October is Fire Safety month. During the week of October 4-10 the country celebrates Fire Prevention Week.

A Nod to the Past

Fire Prevention Week is the longest running public health and safety observance on record. Woodrow Wilson, in 1920, proclaimed the first Fire Prevention Week. Since 1925, presidents have signed proclamations calling for a national observance every year.

Why This Week?

The International Fire Marshals Association decided to commemorate the anniversary of the Great Chicago Fire by focusing on educating and informing the public about the importance of fire prevention and fire safety. This fire, according to legend, was started by Mrs. Catherine O’Leary’s startled cow, which kicked over a lamp. While the fire did start near her barn, the definitive actual source is not known. It began on October 8, but did most of its damage on October 9, 1871. This massive fire killed more than 250 people and left another 100,000 homeless. More than 17,400 structures were destroyed when more than 2,000 acres burned.

The Great Chicago Fire also produced countless tales of bravery and heroism. This fire changed the approach taken by firefighters and public officials toward fire safety.

Now, the week in October containing the anniversary date of the fire is proclaimed yearly as Fire Prevention Week. The observance is dedicated toward public education.

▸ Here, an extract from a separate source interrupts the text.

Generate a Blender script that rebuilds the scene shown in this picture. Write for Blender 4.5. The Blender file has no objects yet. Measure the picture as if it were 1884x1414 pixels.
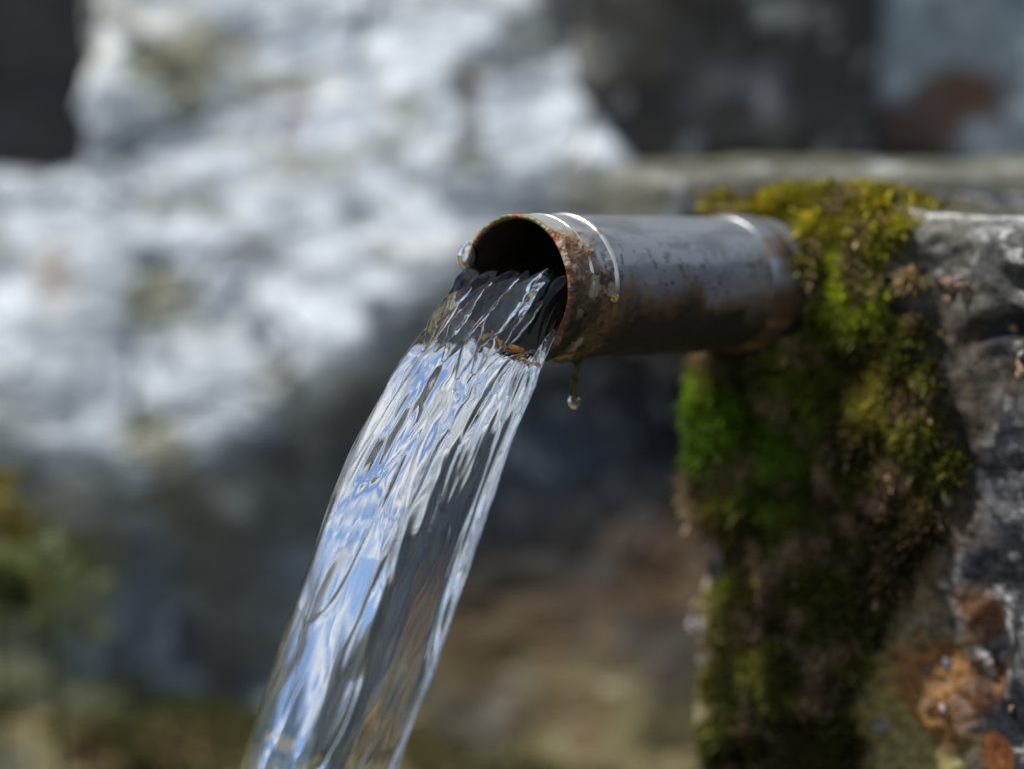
import bpy, math, random
import numpy as np
from mathutils import Vector, Matrix

random.seed(7)
RNG = np.random.default_rng(7)
S = bpy.context.scene
COL = S.collection

# ------------------------------------------------------------------ camera
CAM = np.array([0.0, 0.0, 0.40])
PITCH = math.radians(7.0)
FPX = 4209.0                       # focal length in photograph pixels (1884 wide)
FWD = np.array([0.0, math.cos(PITCH), -math.sin(PITCH)])
UP = np.array([0.0, math.sin(PITCH), math.cos(PITCH)])
RIGHT = np.array([1.0, 0.0, 0.0])
cd = bpy.data.cameras.new('camera')
cam = bpy.data.objects.new('camera', cd)
COL.objects.link(cam)
cam.location = CAM
cam.rotation_euler = (math.radians(90) - PITCH, 0, 0)
cd.sensor_width = 36.0
cd.lens = 36.0 * FPX / 1884.0
cd.clip_start = 0.02
cd.clip_end = 500.0
cd.dof.use_dof = True
cd.dof.focus_distance = 0.925
cd.dof.aperture_fstop = 2.4
S.camera = cam

# ------------------------------------------------------------------ sky and sun
SUN = np.array([-0.42, -0.05, 0.91])
SUN /= np.linalg.norm(SUN)
w = bpy.data.worlds.new('World')
S.world = w
w.use_nodes = True
wn = w.node_tree
sky = wn.nodes.new('ShaderNodeTexSky')
sky.sky_type = 'NISHITA'
sky.sun_disc = False
sky.sun_elevation = math.asin(SUN[2])
sky.sun_rotation = math.atan2(SUN[0], SUN[1])
sky.air_density = 1.0
sky.dust_density = 0.2
bg = wn.nodes['Background']
bg.inputs['Strength'].default_value = 0.09
sky.ozone_density = 3.5
# fair-weather clouds scattered evenly over the whole sky
tcw = wn.nodes.new('ShaderNodeTexCoord')
mpw = wn.nodes.new('ShaderNodeMapping')
mpw.inputs['Scale'].default_value = (1.0, 1.0, 1.7)
cl = wn.nodes.new('ShaderNodeTexNoise')
cl.inputs['Scale'].default_value = 8.0
cl.inputs['Detail'].default_value = 7
cl.inputs['Roughness'].default_value = 0.55
cl.inputs['Distortion'].default_value = 0.4
crw = wn.nodes.new('ShaderNodeMapRange')
crw.interpolation_type = 'SMOOTHSTEP'
crw.inputs['From Min'].default_value = 0.43
crw.inputs['From Max'].default_value = 0.60
mxw = wn.nodes.new('ShaderNodeMixRGB')
mxw.inputs['Color2'].default_value = (6.6, 6.7, 6.8, 1)
wn.links.new(tcw.outputs['Generated'], mpw.inputs['Vector'])
wn.links.new(mpw.outputs[0], cl.inputs['Vector'])
wn.links.new(cl.outputs['Fac'], crw.inputs['Value'])
wn.links.new(crw.outputs[0], mxw.inputs['Fac'])
wn.links.new(sky.outputs[0], mxw.inputs['Color1'])
wn.links.new(mxw.outputs[0], bg.inputs['Color'])
sl = bpy.data.lights.new('sun', 'SUN')
sl.energy = 4.0
sl.angle = math.radians(0.55)
sl.color = (1.0, 0.95, 0.88)
so = bpy.data.objects.new('sun', sl)
COL.objects.link(so)
so.rotation_euler = Vector(SUN).to_track_quat('Z', 'Y').to_euler()
so.location = (-2, -1, 4)
S.view_settings.view_transform = 'Standard'
S.view_settings.look = 'None'
S.view_settings.gamma = 1.0
S.view_settings.use_curve_mapping = False
S.view_settings.exposure = 0.45
S.render.engine = 'CYCLES'
S.cycles.use_denoising = True
try:
    S.cycles.denoiser = 'OPENIMAGEDENOISE'
except Exception:
    pass
S.cycles.max_bounces = 16
S.cycles.transmission_bounces = 14
S.cycles.glossy_bounces = 6
S.cycles.diffuse_bounces = 3
S.cycles.sample_clamp_indirect = 6.0
S.cycles.blur_glossy = 0.3

# ------------------------------------------------------------------ helpers
def at(px, py, d):
    return CAM + d * (FWD + (px - 942) / FPX * RIGHT - (py - 707) / FPX * UP)

def project(P):
    q = P - CAM
    d = q @ FWD
    return 942 + FPX * (q @ RIGHT) / d, 707 - FPX * (q @ UP) / d, d

def unit(v):
    return v / np.linalg.norm(v)

def srgb(r, g, b):
    c = np.array([r, g, b]) / 255.0
    return np.where(c <= 0.04045, c / 12.92, ((c + 0.055) / 1.055) ** 2.4)

def _hash(ix, iy, iz, seed):
    h = (ix.astype(np.uint32) * np.uint32(374761393) + iy.astype(np.uint32) * np.uint32(668265263)
         + iz.astype(np.uint32) * np.uint32(2147483647) + np.uint32((seed * 974711 + 12345) & 0xffffffff))
    h = (h ^ (h >> np.uint32(13))) * np.uint32(1274126177)
    h = h ^ (h >> np.uint32(16))
    h = h * np.uint32(2246822519)
    h = h ^ (h >> np.uint32(15))
    return (h & np.uint32(0xffffff)).astype(np.float64) / 0xffffff * 2 - 1

def noise3(P, seed=0):
    P = np.asarray(P, float)
    i = np.floor(P).astype(np.int64)
    f = P - i
    u = f * f * f * (f * (f * 6 - 15) + 10)
    r = 0
    for dx in (0, 1):
        wx = u[:, 0] if dx else 1 - u[:, 0]
        for dy in (0, 1):
            wy = u[:, 1] if dy else 1 - u[:, 1]
            for dz in (0, 1):
                wz = u[:, 2] if dz else 1 - u[:, 2]
                r = r + wx * wy * wz * _hash(i[:, 0] + dx, i[:, 1] + dy, i[:, 2] + dz, seed)
    return r

def fbm(P, octaves=4, seed=0, gain=0.5, lac=2.03):
    P = np.asarray(P, float)
    a, s, t = 1.0, 0.0, 0.0
    for k in range(octaves):
        s = s + a * noise3(P, seed + k * 17)
        t += a
        a *= gain
        P = P * lac + 3.7
    return s / t * 1.6

def smooth(a, b, x):
    t = np.clip((x - a) / (b - a), 0, 1)
    return t * t * (3 - 2 * t)

def mixc(c0, c1, m):
    c0 = np.asarray(c0); c1 = np.asarray(c1)
    return c0 * (1 - m[:, None]) + c1 * m[:, None]

def mesh(name, V, F, mat=None, parent=None, smooth_shade=True, attrs=None):
    V = np.ascontiguousarray(V, dtype=np.float32)
    F = np.ascontiguousarray(F, dtype=np.int32)
    n = F.shape[1]
    me = bpy.data.meshes.new(name)
    me.vertices.add(len(V))
    me.vertices.foreach_set('co', V.ravel())
    me.loops.add(F.size)
    me.loops.foreach_set('vertex_index', F.ravel())
    me.polygons.add(len(F))
    me.polygons.foreach_set('loop_start', np.arange(0, F.size, n, dtype=np.int32))
    me.polygons.foreach_set('use_smooth', np.full(len(F), smooth_shade, dtype=bool))
    me.update(calc_edges=True)
    if attrs:
        for k, c in attrs.items():
            a = me.attributes.new(k, 'FLOAT_COLOR', 'POINT')
            rgba = np.ones((len(V), 4), np.float32)
            rgba[:, :3] = np.clip(c, 0, 1)
            a.data.foreach_set('color', rgba.ravel())
    if mat:
        me.materials.append(mat)
    o = bpy.data.objects.new(name, me)
    COL.objects.link(o)
    if parent is not None:
        o.parent = parent
    return o

def grid_faces(nr, nc, wrap=False):
    r = np.arange(nr - 1)[:, None]
    c = np.arange(nc if wrap else nc - 1)[None, :]
    c2 = (c + 1) % nc
    a = r * nc + c; b = r * nc + c2; d = (r + 1) * nc + c; e = (r + 1) * nc + c2
    return np.stack([a, b, e, d], -1).reshape(-1, 4)

def tag(o, label=None, cat=None, group=None, kind=None):
    if label: o['label'] = label
    if cat: o['category'] = cat
    if group: o['group'] = group
    if kind: o['kind'] = kind
    return o

def empty(name, M):
    o = bpy.data.objects.new(name, None)
    o.empty_display_size = 0.02
    COL.objects.link(o)
    o.matrix_world = M
    return o

# ------------------------------------------------------------------ materials
class NT:
    def __init__(self, name):
        self.m = bpy.data.materials.new(name)
        self.m.use_nodes = True
        self.t = self.m.node_tree
        self.b = self.t.nodes['Principled BSDF']
    def n(self, typ, **kw):
        x = self.t.nodes.new(typ)
        for k, v in kw.items():
            setattr(x, k, v)
        return x
    def l(self, a, b):
        self.t.links.new(a, b)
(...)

Get Out, Stay Out, and Call for Help

In 2007, Fire Prevention Week focused on one of the most useful factors of your family’s fire safety plan. The Great American Fire Drill focused on encouraging families to create and practice escape routes in the event of a fire.

In addition to well-placed and maintained smoke alarms, discussing and creating a family escape plan with at least two escape routes and a designated meeting place outside the home, can help prevent injuries and death in the event of a fire. You can have less than two minutes to get out of your house in the case of a fire, so having a plan in place and practicing are key.

The National Fire Protection Association has a vast collection of Safety Tip Sheets on a wealth of fire topics, including a document on escape planning, available in English and Spanish, which includes suggestions like:

  • Draw a physical map.
  • Practice during the day and at night twice a year.
  • Close doors behind you as you leave.
  • Know at least two ways out of every room, if possible.
  • Practice using these different ways out.
  • Teach children how to escape on their own.
  • Get out and stay out.
  • Get low and go under the smoke to your way out.
  • Call the fire department once you get out.

Only 1/3 of American households actually have an escape plan in place and have practiced it. According to the NFPA, 71% of Americans have fire escape plans, but less than half of those have practiced it. And far too few of those surveyed, only 8%, said that getting out was their first thought on hearing a smoke alarm.

Wildland Fire Safety

In Arizona and the rest of the West, many of us are more than aware of the threat fire holds to not only our homes and persons, but to the landscape around us. In the dry desert climates, wildfires are not uncommon and they can threaten our homes and communities. To help prevent wild fire encroachment and damage to your residence:

  • Clear leaves and other debris from roofs, gutters, porches, and decks.
  • Remove dead plants and other items from porches, decks, and within 10 feet of the house.
  • Keep flammable items, like wood piles, propane tanks, and picnic tables, at least 30 feet away from your house and any out buildings.
  • Prune trees so that the lowest branches are 6 to 10 feet from the ground.
  • Screen openings under decks, and attic and foundation vents.
  • Plant fire-resistant plants and space plants to slow the spread of fire from plant to plant.

More suggestions are available from the NFPA.

Additionally, Firewise contains useful information for homeowners and others interested in wildfire preparedness and education. Many parents will remember Smokey the Bear; the U.S. Forest Services maintains another wildfire prevention resource that hosts a wealth of information. Plan ahead and be safe.